### AIM OF THE TASK
Identify the lines that contain the word "outer" and copy each one.

### DATASET CONTENT
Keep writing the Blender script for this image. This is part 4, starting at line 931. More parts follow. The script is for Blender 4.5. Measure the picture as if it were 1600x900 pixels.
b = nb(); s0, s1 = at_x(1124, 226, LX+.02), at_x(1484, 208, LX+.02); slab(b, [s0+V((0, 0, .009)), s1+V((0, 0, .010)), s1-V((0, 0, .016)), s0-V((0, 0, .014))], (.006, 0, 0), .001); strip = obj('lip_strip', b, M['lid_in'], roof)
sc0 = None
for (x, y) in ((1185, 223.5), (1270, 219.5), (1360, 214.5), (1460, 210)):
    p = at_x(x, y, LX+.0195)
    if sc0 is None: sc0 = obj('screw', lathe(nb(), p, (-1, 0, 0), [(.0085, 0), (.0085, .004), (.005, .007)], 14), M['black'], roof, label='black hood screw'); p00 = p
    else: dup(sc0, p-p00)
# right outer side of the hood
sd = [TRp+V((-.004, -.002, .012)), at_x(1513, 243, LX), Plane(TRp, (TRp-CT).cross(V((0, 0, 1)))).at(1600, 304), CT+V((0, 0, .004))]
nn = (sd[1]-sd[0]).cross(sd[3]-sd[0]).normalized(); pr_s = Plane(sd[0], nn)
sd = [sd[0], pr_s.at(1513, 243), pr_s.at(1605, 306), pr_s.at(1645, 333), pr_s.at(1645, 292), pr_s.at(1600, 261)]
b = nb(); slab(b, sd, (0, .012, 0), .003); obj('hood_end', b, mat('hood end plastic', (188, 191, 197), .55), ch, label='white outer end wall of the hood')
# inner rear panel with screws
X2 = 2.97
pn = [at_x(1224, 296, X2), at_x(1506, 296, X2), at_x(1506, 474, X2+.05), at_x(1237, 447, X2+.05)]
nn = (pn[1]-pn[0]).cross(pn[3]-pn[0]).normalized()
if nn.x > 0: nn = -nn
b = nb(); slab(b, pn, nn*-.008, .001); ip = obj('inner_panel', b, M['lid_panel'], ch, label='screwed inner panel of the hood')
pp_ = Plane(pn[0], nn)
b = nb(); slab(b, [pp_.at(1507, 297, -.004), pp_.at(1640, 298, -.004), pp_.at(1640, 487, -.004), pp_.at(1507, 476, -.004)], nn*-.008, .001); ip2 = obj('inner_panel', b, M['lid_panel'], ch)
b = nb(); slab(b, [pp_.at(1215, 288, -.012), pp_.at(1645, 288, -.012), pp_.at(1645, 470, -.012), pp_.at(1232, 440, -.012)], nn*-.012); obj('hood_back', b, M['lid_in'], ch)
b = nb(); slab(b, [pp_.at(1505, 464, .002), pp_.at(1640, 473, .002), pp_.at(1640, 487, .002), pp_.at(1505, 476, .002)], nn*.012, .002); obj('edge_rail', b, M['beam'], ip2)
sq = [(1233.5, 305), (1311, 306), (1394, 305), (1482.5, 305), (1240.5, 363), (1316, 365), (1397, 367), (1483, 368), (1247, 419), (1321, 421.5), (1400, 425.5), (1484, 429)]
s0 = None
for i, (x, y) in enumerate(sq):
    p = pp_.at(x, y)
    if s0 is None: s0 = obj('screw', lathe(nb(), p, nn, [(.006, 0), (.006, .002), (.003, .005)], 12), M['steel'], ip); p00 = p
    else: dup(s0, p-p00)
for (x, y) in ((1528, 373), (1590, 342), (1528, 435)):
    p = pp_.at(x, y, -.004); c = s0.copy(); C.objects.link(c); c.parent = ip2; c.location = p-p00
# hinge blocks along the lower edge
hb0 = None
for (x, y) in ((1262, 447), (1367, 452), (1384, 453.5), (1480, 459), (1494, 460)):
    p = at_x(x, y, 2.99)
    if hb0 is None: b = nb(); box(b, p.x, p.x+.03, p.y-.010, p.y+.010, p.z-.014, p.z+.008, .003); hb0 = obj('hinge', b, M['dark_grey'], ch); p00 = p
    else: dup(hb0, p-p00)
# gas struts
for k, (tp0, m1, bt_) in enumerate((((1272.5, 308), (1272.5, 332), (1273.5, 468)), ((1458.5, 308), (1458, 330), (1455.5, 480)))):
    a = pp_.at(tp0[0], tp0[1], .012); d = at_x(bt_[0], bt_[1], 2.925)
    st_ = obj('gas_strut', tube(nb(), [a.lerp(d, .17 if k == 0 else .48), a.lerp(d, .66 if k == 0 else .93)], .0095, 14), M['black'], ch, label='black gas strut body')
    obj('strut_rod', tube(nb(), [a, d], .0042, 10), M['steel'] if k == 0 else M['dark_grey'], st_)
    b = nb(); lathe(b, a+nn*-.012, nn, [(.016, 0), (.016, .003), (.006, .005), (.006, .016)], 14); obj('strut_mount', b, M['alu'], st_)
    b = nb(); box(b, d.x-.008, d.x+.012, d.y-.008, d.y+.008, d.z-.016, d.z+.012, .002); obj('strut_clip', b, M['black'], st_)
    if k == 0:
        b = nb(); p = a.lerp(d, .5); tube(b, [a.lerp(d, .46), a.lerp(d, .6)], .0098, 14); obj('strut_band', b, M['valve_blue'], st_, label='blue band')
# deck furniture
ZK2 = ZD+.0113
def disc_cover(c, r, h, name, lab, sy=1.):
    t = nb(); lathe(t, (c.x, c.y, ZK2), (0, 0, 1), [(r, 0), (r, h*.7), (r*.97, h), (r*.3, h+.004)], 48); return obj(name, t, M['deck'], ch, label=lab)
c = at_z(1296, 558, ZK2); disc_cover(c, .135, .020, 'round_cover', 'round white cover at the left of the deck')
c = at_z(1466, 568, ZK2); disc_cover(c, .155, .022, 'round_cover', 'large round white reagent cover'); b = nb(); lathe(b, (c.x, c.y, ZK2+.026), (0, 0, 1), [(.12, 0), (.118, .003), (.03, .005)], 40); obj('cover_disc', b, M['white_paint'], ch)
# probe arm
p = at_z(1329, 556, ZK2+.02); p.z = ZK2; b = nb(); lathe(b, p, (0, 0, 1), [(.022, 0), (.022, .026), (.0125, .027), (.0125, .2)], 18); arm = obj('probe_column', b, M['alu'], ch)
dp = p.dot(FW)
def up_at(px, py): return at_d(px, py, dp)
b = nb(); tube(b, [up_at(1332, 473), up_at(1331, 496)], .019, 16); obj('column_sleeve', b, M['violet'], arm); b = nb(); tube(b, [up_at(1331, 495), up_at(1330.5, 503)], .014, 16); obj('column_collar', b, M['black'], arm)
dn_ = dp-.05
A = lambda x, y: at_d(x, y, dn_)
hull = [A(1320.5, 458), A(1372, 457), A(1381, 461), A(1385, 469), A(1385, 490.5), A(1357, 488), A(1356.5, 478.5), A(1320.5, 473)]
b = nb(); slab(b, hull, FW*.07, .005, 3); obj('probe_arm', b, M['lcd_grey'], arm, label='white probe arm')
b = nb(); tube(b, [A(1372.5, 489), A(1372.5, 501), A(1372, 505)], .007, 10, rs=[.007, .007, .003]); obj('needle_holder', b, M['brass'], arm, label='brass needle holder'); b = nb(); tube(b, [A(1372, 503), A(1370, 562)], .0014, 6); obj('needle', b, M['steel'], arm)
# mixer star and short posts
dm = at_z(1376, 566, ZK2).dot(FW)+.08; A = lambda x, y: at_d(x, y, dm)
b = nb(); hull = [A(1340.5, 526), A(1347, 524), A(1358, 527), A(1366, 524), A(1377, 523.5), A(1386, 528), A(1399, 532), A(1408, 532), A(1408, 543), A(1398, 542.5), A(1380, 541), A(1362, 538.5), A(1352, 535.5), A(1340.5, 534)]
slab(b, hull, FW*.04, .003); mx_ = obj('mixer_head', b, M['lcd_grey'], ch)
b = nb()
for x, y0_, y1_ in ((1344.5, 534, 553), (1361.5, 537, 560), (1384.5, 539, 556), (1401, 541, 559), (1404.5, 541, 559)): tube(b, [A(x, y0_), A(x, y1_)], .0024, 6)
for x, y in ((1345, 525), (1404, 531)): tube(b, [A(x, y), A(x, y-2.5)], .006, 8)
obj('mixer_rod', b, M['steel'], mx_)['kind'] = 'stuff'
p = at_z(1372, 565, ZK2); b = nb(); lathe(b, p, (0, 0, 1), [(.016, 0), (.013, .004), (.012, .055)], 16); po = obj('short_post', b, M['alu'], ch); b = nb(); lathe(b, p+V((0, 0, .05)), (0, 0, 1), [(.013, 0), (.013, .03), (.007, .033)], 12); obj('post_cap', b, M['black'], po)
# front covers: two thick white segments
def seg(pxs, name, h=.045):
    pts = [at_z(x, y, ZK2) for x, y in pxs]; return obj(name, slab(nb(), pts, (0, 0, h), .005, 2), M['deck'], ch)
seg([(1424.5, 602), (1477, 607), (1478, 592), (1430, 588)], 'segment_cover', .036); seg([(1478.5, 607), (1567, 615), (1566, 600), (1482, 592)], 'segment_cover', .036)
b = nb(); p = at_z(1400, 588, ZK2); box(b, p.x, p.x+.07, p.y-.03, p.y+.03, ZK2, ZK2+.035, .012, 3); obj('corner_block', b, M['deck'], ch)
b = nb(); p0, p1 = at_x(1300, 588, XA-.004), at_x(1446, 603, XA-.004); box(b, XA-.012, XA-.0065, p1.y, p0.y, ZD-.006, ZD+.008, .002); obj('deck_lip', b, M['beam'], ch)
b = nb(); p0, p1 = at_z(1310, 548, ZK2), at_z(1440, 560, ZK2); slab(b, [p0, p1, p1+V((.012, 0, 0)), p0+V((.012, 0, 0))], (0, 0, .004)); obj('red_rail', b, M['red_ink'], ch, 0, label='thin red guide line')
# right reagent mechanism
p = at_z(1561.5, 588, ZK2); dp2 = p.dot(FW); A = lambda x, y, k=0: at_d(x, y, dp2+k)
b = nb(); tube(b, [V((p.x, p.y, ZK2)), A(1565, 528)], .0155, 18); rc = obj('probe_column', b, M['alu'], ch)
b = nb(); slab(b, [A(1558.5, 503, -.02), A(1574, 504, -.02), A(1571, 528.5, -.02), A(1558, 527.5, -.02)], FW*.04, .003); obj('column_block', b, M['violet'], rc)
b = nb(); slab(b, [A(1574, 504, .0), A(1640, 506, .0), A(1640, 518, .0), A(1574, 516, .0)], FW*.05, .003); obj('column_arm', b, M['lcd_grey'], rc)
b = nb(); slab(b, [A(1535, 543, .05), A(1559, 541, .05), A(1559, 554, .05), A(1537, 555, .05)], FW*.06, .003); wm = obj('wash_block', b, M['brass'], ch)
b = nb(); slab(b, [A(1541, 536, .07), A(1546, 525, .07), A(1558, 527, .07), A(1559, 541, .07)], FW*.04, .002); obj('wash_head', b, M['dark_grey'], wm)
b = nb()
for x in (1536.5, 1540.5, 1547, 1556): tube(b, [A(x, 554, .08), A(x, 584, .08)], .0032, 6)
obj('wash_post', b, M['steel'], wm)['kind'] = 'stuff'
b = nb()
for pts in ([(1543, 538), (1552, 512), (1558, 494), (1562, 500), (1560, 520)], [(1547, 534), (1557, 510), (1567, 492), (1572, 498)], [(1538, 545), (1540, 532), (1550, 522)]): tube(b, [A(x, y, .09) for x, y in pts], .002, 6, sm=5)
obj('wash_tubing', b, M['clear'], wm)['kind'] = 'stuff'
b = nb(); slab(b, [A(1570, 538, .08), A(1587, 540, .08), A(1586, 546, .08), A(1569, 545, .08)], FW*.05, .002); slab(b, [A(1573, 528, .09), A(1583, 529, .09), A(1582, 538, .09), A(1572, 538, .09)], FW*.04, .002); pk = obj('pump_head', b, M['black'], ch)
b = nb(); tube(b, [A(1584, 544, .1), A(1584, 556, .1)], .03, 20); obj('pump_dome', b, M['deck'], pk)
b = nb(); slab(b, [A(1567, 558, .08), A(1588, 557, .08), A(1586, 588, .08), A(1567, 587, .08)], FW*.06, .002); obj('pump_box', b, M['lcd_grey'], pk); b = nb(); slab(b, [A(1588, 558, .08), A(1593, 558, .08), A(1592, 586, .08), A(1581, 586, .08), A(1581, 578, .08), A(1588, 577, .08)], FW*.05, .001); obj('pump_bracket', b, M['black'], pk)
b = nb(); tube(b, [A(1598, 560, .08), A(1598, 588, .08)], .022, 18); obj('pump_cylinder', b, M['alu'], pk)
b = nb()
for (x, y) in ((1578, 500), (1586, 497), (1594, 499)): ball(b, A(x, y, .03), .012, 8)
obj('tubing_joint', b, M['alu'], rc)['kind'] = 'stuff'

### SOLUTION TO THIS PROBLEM
# right outer side of the hood
b = nb(); slab(b, sd, (0, .012, 0), .003); obj('hood_end', b, mat('hood end plastic', (188, 191, 197), .55), ch, label='white outer end wall of the hood')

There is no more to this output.